Supplied entries.
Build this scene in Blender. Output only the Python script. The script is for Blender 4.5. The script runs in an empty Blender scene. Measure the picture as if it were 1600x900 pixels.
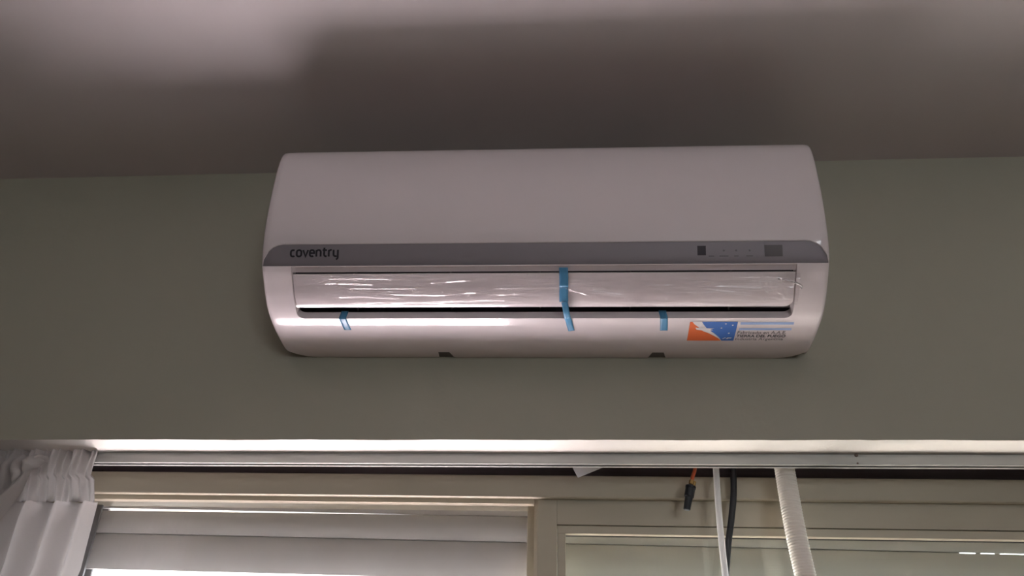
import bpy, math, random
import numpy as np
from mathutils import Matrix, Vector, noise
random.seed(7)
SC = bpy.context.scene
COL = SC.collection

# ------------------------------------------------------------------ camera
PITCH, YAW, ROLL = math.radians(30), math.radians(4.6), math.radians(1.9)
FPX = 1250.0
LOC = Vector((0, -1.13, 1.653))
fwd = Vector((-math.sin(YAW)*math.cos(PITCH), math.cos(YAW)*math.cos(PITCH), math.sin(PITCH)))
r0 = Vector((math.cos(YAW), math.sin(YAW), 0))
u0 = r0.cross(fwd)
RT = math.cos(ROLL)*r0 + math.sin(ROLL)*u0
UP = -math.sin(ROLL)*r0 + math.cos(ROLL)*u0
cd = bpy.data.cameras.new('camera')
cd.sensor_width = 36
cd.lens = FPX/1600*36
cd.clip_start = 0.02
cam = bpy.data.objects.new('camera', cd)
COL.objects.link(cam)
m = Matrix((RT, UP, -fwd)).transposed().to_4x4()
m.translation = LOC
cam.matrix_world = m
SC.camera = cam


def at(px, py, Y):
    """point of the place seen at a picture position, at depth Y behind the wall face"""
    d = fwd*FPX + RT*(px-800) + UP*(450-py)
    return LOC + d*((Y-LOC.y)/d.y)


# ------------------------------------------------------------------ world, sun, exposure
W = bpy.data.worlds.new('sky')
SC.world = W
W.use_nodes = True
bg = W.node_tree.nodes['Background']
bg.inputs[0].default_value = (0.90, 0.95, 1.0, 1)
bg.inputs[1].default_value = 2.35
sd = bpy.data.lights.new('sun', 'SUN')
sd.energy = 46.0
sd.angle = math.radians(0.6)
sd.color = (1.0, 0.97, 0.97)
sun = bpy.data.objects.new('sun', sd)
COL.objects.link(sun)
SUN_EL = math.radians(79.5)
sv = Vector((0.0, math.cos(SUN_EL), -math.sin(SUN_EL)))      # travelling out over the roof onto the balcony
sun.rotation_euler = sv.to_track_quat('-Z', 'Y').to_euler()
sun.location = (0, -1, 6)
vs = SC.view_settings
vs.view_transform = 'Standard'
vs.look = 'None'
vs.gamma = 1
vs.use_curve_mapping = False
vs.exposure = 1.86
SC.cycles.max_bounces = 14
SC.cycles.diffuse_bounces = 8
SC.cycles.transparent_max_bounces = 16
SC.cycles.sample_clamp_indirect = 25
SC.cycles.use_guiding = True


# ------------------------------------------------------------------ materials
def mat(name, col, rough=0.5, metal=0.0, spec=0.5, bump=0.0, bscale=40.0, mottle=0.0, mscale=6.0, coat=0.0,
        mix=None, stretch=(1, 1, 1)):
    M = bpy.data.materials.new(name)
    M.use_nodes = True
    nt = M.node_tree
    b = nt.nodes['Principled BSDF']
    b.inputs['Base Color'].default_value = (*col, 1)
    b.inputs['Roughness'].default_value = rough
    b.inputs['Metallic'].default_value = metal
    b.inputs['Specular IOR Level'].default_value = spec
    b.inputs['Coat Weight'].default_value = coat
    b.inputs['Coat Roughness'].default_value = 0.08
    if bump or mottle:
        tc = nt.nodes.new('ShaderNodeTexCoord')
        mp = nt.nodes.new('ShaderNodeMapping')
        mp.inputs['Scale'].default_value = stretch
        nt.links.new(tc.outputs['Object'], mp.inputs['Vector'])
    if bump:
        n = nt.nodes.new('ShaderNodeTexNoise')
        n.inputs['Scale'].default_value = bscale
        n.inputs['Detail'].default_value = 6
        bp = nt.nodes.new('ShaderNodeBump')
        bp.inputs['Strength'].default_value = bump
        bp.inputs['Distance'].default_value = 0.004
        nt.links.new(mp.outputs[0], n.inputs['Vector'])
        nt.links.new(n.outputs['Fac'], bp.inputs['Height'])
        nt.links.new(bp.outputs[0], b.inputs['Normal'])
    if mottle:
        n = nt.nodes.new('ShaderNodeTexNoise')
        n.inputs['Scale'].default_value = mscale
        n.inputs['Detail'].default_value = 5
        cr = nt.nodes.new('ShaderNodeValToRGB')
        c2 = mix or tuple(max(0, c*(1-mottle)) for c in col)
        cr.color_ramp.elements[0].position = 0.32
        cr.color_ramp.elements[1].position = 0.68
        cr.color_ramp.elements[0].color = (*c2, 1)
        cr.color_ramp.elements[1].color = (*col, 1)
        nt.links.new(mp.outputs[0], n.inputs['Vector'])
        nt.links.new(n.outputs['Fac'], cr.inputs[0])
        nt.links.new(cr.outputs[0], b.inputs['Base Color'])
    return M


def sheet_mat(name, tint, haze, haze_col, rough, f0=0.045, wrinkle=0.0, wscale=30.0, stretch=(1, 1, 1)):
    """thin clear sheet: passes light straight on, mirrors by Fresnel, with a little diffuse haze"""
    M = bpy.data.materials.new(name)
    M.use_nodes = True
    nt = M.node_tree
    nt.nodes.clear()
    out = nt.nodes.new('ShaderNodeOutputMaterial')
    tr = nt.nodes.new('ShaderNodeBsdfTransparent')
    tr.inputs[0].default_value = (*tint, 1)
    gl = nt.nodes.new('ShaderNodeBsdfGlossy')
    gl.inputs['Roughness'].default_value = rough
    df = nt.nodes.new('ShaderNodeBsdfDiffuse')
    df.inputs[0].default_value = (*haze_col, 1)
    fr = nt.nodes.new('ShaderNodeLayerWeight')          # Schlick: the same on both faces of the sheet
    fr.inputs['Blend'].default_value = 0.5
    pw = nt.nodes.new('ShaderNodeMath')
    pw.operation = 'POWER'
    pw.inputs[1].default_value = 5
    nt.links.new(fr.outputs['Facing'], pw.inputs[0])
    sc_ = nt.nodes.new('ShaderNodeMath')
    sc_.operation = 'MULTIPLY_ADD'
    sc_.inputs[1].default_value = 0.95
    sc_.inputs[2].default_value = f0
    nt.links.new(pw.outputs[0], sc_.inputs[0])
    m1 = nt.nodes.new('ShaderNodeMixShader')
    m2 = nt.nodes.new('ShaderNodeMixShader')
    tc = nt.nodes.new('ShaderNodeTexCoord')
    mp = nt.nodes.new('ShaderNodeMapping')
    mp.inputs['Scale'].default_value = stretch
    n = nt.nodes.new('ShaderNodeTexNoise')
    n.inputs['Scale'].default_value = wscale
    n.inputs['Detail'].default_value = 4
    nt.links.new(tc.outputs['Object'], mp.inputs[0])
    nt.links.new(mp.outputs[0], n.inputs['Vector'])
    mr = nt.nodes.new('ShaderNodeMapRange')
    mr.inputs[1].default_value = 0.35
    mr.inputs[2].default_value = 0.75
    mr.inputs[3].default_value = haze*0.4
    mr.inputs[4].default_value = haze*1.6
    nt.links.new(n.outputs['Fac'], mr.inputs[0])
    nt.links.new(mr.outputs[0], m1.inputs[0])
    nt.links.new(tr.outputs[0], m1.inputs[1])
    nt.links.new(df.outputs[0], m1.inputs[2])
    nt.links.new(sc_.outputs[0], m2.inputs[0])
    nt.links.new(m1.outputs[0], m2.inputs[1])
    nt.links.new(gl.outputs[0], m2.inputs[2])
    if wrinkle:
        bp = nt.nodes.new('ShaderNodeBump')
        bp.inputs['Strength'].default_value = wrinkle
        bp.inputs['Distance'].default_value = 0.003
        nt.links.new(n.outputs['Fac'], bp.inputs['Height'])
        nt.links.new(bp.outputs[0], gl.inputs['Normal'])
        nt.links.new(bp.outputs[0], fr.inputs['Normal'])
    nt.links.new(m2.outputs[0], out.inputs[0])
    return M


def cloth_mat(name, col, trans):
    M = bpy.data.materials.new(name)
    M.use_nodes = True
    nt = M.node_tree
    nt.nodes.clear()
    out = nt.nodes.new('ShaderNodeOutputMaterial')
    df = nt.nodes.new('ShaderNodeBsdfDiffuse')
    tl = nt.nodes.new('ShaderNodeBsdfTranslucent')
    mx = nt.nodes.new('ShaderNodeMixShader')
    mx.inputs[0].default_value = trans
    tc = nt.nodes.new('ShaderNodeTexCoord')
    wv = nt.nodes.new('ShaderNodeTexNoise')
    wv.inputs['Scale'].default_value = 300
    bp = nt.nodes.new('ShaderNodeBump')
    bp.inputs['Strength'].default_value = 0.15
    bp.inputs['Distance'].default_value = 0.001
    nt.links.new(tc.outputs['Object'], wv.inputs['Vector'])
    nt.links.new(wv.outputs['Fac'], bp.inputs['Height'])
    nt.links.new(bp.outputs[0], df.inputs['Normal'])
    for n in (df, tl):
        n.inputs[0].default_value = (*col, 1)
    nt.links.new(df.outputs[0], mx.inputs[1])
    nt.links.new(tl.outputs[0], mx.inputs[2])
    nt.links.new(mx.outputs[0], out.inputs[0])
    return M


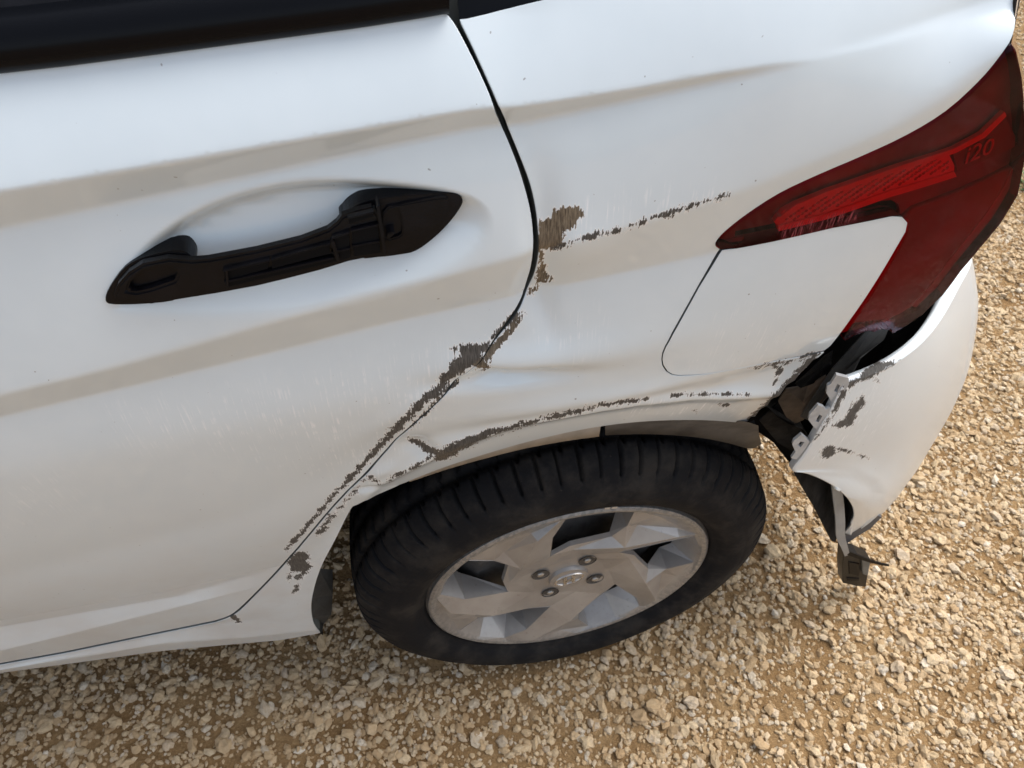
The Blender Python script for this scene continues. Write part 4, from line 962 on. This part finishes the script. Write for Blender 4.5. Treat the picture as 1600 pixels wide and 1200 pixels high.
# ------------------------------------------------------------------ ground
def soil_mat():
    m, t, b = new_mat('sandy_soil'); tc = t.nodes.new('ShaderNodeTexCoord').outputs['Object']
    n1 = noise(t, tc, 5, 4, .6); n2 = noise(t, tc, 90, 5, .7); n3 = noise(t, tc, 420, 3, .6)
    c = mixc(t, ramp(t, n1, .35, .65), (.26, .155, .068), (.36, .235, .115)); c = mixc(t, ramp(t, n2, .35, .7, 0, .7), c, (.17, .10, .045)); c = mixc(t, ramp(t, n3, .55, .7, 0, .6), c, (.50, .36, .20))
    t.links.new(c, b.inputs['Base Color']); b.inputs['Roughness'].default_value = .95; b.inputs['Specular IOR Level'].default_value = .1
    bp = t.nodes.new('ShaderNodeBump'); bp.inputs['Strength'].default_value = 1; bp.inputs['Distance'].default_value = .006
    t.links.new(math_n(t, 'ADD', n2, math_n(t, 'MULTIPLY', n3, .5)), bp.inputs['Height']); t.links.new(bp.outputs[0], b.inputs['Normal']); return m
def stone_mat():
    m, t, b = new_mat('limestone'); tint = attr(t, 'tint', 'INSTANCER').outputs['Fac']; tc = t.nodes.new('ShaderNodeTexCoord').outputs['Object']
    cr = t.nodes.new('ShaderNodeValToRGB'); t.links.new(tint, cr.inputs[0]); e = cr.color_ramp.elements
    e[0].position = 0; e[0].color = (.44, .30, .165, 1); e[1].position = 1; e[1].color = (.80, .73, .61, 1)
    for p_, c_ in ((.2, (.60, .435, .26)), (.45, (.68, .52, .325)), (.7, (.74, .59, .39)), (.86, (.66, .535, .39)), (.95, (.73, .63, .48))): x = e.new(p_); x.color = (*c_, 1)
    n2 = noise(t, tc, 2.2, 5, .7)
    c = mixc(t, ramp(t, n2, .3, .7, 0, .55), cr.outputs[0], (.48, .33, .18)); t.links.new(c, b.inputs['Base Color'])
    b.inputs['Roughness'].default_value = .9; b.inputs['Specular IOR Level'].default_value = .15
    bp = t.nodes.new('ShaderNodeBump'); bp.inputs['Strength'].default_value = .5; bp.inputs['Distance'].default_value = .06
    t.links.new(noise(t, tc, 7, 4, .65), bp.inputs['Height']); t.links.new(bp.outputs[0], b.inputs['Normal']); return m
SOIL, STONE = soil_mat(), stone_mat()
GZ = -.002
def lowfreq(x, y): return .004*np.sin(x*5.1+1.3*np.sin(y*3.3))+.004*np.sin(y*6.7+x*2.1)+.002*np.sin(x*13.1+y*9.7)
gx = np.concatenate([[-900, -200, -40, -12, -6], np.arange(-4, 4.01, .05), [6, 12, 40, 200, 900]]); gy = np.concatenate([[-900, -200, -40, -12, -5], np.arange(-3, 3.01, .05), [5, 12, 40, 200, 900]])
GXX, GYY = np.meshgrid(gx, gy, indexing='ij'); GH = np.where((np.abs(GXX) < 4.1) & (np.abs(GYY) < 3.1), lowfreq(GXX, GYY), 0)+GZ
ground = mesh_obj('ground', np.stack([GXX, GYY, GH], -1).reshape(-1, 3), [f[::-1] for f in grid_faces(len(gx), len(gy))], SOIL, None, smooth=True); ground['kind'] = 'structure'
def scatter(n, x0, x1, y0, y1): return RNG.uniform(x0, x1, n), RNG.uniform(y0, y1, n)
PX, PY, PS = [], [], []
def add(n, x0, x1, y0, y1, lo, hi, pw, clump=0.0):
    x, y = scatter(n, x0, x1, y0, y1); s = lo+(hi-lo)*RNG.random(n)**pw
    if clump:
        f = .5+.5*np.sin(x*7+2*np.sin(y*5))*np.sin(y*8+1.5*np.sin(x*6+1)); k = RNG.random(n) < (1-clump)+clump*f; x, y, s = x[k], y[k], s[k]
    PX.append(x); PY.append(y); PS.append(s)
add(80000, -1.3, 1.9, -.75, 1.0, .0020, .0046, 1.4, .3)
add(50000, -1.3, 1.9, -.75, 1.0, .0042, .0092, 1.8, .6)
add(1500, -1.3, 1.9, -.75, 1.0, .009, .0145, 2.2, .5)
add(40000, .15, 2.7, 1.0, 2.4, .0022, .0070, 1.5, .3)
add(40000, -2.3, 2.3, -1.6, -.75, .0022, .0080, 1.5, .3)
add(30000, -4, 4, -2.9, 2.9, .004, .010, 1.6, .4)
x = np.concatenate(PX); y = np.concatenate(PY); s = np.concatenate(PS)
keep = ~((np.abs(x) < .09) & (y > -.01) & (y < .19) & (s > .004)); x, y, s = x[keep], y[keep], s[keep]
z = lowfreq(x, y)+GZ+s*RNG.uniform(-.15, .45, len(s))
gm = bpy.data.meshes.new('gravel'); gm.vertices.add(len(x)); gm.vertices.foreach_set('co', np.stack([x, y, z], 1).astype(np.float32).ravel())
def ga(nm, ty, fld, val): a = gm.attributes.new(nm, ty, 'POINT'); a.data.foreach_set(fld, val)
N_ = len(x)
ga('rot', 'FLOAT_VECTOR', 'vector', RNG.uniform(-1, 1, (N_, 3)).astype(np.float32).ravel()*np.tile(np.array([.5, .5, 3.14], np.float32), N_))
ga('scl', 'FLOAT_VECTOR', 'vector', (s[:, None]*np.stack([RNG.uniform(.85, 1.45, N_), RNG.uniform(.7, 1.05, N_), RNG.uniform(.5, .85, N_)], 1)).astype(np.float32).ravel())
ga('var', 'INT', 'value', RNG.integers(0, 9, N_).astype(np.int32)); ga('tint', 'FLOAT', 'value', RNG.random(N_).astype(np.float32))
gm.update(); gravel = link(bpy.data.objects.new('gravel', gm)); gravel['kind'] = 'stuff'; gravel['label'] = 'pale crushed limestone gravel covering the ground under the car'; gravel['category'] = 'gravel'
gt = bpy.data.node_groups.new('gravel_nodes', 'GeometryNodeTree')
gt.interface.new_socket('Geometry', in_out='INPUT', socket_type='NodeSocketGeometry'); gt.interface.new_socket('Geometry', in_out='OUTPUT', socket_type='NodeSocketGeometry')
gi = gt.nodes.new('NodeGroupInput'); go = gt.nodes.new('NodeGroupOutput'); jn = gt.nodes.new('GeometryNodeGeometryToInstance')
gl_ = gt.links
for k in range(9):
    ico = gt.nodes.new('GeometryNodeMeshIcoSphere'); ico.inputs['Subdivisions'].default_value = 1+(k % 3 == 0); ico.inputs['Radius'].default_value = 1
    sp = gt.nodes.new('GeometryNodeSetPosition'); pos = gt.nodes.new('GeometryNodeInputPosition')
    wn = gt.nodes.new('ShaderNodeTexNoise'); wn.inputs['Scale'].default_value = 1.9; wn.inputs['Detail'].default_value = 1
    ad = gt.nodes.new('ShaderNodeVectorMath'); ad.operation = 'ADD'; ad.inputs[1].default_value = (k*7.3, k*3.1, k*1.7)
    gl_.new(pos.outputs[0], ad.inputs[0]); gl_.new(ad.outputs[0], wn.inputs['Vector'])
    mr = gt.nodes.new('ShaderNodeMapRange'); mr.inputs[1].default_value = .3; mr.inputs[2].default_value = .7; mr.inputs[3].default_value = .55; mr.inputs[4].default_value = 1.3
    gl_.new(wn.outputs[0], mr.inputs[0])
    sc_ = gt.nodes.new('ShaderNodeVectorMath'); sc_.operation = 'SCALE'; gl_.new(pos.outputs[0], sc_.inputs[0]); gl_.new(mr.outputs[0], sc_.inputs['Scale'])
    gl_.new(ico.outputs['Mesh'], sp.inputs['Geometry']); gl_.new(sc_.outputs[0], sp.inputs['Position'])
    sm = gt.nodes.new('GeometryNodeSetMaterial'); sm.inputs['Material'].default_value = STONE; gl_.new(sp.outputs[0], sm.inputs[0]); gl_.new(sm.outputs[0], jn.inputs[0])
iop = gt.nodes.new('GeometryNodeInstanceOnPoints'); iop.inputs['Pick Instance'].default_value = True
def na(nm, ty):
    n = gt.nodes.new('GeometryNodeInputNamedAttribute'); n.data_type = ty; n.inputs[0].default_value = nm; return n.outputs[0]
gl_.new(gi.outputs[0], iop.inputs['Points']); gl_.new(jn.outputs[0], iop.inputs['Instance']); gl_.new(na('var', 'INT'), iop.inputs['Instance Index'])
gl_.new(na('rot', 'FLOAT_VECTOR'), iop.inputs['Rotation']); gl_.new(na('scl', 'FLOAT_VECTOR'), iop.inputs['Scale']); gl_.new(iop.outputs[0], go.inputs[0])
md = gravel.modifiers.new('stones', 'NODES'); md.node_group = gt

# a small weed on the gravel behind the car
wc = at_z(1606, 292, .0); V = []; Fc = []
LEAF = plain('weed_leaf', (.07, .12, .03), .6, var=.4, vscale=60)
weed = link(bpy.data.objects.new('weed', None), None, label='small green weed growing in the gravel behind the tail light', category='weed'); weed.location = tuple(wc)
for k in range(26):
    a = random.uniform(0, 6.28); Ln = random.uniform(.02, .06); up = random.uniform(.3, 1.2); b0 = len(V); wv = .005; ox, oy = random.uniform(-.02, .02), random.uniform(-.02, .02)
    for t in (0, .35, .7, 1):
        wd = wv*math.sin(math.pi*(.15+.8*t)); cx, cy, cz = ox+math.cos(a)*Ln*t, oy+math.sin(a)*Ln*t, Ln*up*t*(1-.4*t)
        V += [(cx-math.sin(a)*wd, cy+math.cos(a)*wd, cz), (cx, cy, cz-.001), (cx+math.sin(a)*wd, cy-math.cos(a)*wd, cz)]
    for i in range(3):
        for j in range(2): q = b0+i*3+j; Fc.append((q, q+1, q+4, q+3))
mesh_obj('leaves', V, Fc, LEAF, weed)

What the exercise asks. Your task is to reproduce the entries above word for word, from the first line through the line with "COL = SC.collection", and please leave out any pictures.

Result for this task.
Build this scene in Blender. Output only the Python script. The script is for Blender 4.5. The script runs in an empty Blender scene. Measure the picture as if it were 1600x900 pixels.
import bpy, math, random
import numpy as np
from mathutils import Matrix, Vector, noise
random.seed(7)
SC = bpy.context.scene
COL = SC.collection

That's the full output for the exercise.